Lembrar de esquecer

Quem acompanhou a série de TV Mad Men, além de curtir a história de personagens interessantes, foi apresentado à brilhante pegada da publicidade nova-iorquina nos anos 1960. De bônus, o público jovem passeou por uma época politicamente incorreta. Na qual todo mundo fumava tabaco, bebia durante o expediente, atirava pela janela do carro lixo na rua, desrespeitava a capacidade de mulheres e negros no trabalho criativo. Mas teve mais do que isso. Mad Men ensinou sobre redação publicitária. Cito uma passagem preciosa quando o redator Don Draper – protagonista da série – aconselha a novata Peggy Olson às voltas com seu primeiro texto de propaganda: Peggy, pense profundamente. Depois esqueça. Uma ideia surgirá de repente.

Por Fernanda Pompeu, do Yahoo

Recordo que Clarice Lispector (1920-1977) também tratou do esquecimento como fonte de inspiração, ao dizer que no momento que ia para a máquina de escrever tentava esquecer tudo o que sabia. Creio que esse é o endereço da questão: conhecer para depois se olvidar. George Moura, autor da minissérie Amores Roubados, em recente entrevista tascou: Para escrever é preciso ter técnica, mas é necessário se esquecer dela também. Don Draper, Clarice Lispector, George Moura usaram palavras diferentes para narrar o mesmo sentimento. Afinal, antes de produzir aprenda tudo o que der e puder, mas na hora de se expressar se esvazie ao máximo.

Encher e esvaziar o copo não ajuda apenas publicitários, roteiristas, escritores. Serve para qualquer um, seja qual for a atividade. Por exemplo, jogador de futebol brilha exatamente quando consegue ser maior do que a técnica. Ele se torna craque ao realizar além da decoreba, além das preleções do treinador. Cozinheiras também levam nosso paladar ao paraíso depois que engavetam cadernos de receitas. Foi o que contou a Kiki, cozinheira de largo costado: Eu leio as receitas, mas na hora de cozinhar esqueço tudo e a coisa sai bem.

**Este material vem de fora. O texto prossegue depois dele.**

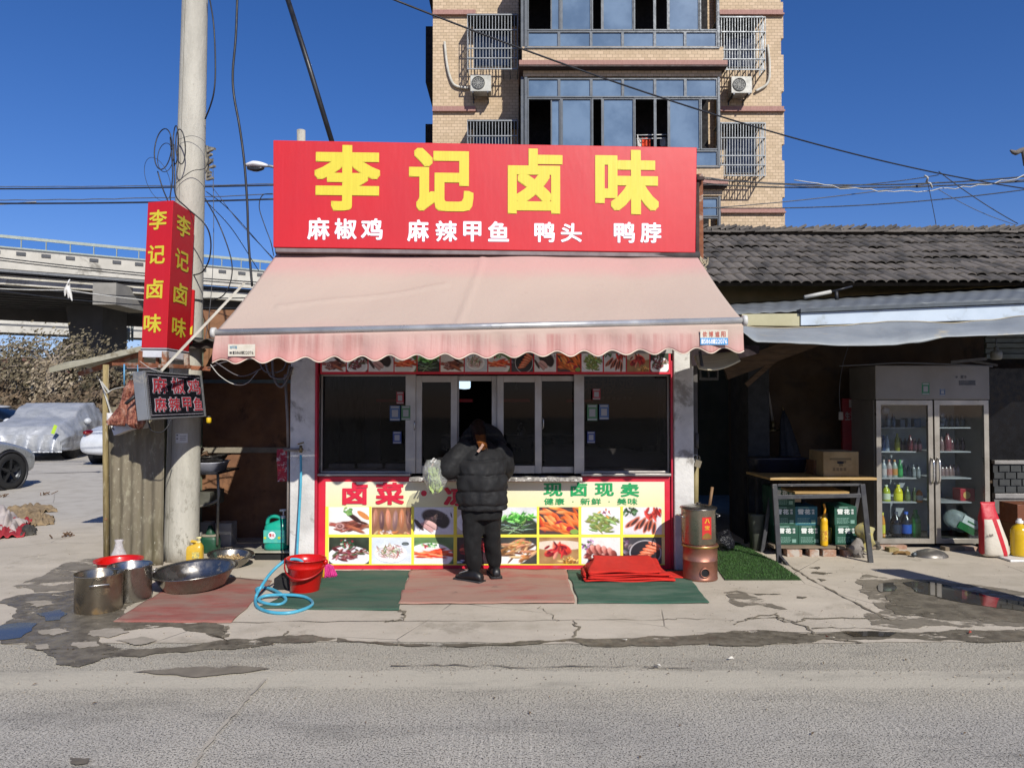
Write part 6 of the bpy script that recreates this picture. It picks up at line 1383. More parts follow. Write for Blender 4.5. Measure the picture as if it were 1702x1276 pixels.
mb = MB(); mb.lathe([(.034, -.01), (.042, -.01), (.042, .012), (.034, .012), (.034, -.01)], hc, 24, M=ez); mb.build('air_hole_ring', mCop, sv); mb = MB(); mb.disc(hc + hd * .003, .034, 20, hd); mb.build('air_hole', mDark, sv)
c2 = c + Vector((-.012, 0, hS + .002)); hp_ = Zp(846, c.y) - hS; pr = .168
st = pot('tall steel steamer pot with a red label on the copper stove', c2, pr - .02, hp_, mat('scorched steel pot', '#a09a8e', '#857d70', .3, metal=.9, vs=3, bump=.15, bs=6, dirt='#5d4a2c', ds=3.4, da=.52), rot=R(8), name='steamer_pot')
mb = MB(); mb.lathe([(pr - .005, hp_ + .008), (pr - .01, hp_ + .018), (pr * .5, hp_ + .034), (.02, hp_ + .04), (.02, hp_ + .055), (.001, hp_ + .058)], c2, 40); mb.build('lid', mSteel, st)
rl = pr - .02 + .0015; mb = MB(); a0, a1 = 268, 302
mb.grid(lambda u, v: c2 + Vector((rl * math.cos(R(a0 + (a1 - a0) * u)), rl * math.sin(R(a0 + (a1 - a0) * u)), hp_ * (.2 + .62 * v))), 10, 2); mb.build('red_label', mat('red label paper', '#c32220', '#b51c1b', .6), st)
class CylP:
    def at(s, u, v, off=0): return c2 + Vector(((rl + .001 + off) * math.cos(R(a0 + (a1 - a0) * u)), (rl + .001 + off) * math.sin(R(a0 + (a1 - a0) * u)), hp_ * (.2 + .62 * v)))
mGold = mat('gold print', '#d9a92c', '#c69424', .5)
mb = MB(); letters(mb, CylP(), '八', (.22, .72, .78, .93), .04, .0005, .0001, True); letters(mb, CylP(), '宝', (.24, .42, .76, .62), .03, .0005, .0001, True); mb.build('lettering', mGold, st)
mb = MB(); mb.grid(lambda u, v: CylP().at(.04 + .92 * u, .02 + v * (.12 + .14 * math.sin(math.pi * u)), .0005), 10, 3); mb.build('gold_band', mat('browned gold', '#8d6a24', '#6d4e1c', .5), st)
sk = thing('wooden_handle', 'brown wooden ladle handle standing up behind the steamer pot', 'handle', P(1180, 850, 7.3)); mb = MB(); mb.tube([P(1178, 850, 7.0), P(1184, 809, 7.0)], .014, 8); mb.build('handle', mat('brown stick', '#6d5238'), sk)
bg_ = thing('rubbish_bag', 'black crumpled rubbish bag behind the copper stove', 'bag', G(1208, 925)); mb = MB(); q = G(1206, 918) + Vector((0, .05, 0))
mb.sphere(q + Vector((0, 0, .1)), .13, (.8, .9, .9), 28, 18); o = mb.build('bag', mat('black bin bag', '#15151a', '#1d1d22', .25, bump=1, bs=14, bd=.05), bg_)
for v in o.data.vertices: v.co += Vector((frac(v.co + Vector((5, 0, 0)), 11), frac(v.co, 9), frac(v.co + Vector((0, 7, 0)), 13))) * .045

# ---------------------------------------------------------------- table, crates, box
tY = 7.28
tx0, tx1 = Xp(1276, tY), Xp(1452, tY); tz = Zp(797, tY)
tbl = thing('work_table', 'old school desk with a pale wooden top and black splayed legs beside the refrigerator', 'table', (tx0, tY, 0))
mTop = mat('pale varnished wood', '#a98a55', '#957645', .5, vs=3, stretch=(.6, 6, 1), bump=.1, bs=30)
bx0 = Xp(1246, tY + .65)
mb = MB(); mb.poly([(tx0, tY - .05, tz), (tx1, tY - .05, tz), (tx1 - .02, tY + .6, tz), (tx0 - .03, tY + .6, tz)], .024, (0, 0, 1)); mb.build('table_top', mTop, tbl, bevel=.004)
mLeg = mat('scuffed black steel', '#4a4a4a', '#35353a', .55, metal=.3, vs=8, dirt='#77736b', ds=12, da=.6)
legs = [((1287, 804), (1295, 925), 0), ((1433, 804), (1447, 922), 0)]
for (a, b_, _) in legs:
    mb = MB(); mb.bar(P(a[0], a[1], tY), Vector((P(b_[0], b_[1], tY).x, tY - .0, .0)), .05, .03); mb.build('leg', mLeg, tbl, bevel=.006)
    mb = MB(); mb.bar(P(a[0] - 3, a[1], tY + .5), Vector((P(b_[0], b_[1], tY).x, tY + .5, .0)), .04, .03); mb.build('leg', mLeg, tbl, bevel=.006)
mb = MB(); mb.bar(Vector((P(1296, 925, tY).x - .02, tY + .05, .1)), Vector((G(1310, 940).x, tY - .12, .0)), .03, .03); mb.build('foot_brace', mLeg, tbl, bevel=.004)
mb = MB(); mb.bar(P(1289, 826, tY), P(1434, 823, tY), .02, .04); mb.build('rail', mLeg, tbl, bevel=.003)
mb = MB(); mb.bar(P(1292, 806, tY + .01), P(1432, 805, tY + .01), .02, .025); mb.build('rail', mLeg, tbl, bevel=.003)
mb = MB(); mb.box(Xp(1320, tY), Xp(1410, tY), tY + .0, tY + .4, Zp(820.5, tY), Zp(817, tY)); mb.build('shelf_board', mTop, tbl)
bxm = mat('printed brown cardboard', '#9b8258', '#87704a', .85, vs=6, bump=.2, bs=20)
cbx = thing('cardboard_box', 'pale brown cardboard box standing on the wooden table', 'box', P(1395, 793, tY + .1)); X0, X1 = Xp(1371, tY), Xp(1430, tY)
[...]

Parece paradoxo. Mas não é. Se seguimos a ferro e fogo o que pesquisamos e aprendemos, não deixamos pulmões para a inspiração respirar. Nos tornamos meros repetidores da tradição, apertadores de botão. Comigo rola assim: antes de escrever sobre um tema, penso bastante nele, fuço no São Google, converso com amigos. Mas na horinha de começar a redação, fecho livros e blocos de anotação. O que guardei está guardado, o que não lembro está esquecido. Funciona.